The World Wide Web Consortium (W3C) has called for greater efforts from academics, regulators, governments and the mobile industry to empower the mobile platform as a tool to bridge the digital divide.

A new report from the organisation is based on highlights from a recent W3C workshop entitled The Role of Mobile Technologies in Fostering Social and Economic Development.

SMS was categorised as the dominant and most easily accessible mobile technology, but there were concerns with the cost and discoverability of services, and suggestions that it is no good for people with low reading skills.

Voice was rated as a "promising way to provide information to people", but issues remain over the cost and difficulty of designing voice applications, according to the report.

The mobile web, meanwhile, was seen as an increasingly viable way of bridging the digital divide, but is suffering from misconceptions, such as high costs and complexity.

"It is therefore essential to focus in the future on raising awareness of the potential and ease of exploiting the web platform," the report said.

"Another critical point is the low availability at the global level of stable and reliable GPRS connectivity. Many operators are now focusing on broadband coverage, while the reality is that GPRS would be sufficient at present to enable the market."
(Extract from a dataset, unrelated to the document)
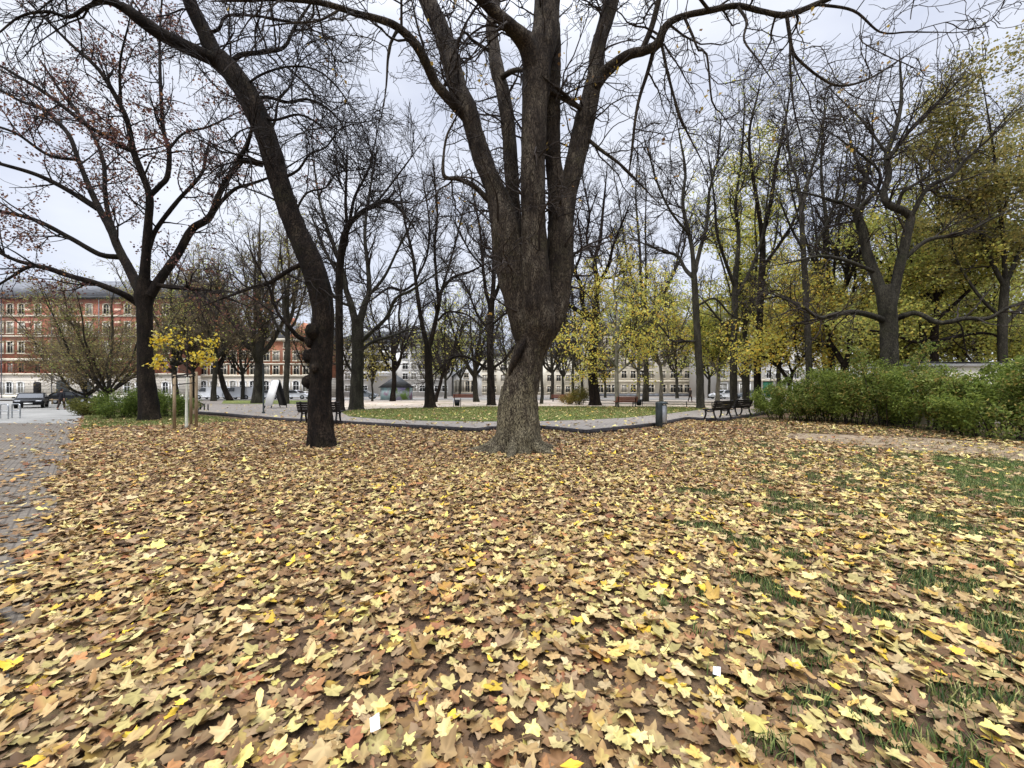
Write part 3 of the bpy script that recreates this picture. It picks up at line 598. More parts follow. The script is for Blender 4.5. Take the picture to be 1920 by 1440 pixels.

The W3C also urged handset manufacturers to produce GPRS-enabled devices as standard, with open platforms to offer access to services.

Governments should ensure that regulations do not hamper development in the mobile sphere, while focusing on the channel as a means to deliver their own services.

The W3C suggested that local content and services in local languages is crucial to the success of the mobile as a platform to bridge the digital divide, and encouraged academics and standards organisations to work on ways to " author, deploy and access content in many languages".

All the findings of the report will be included in the Mobile Web for Social Development Roadmap due this summer.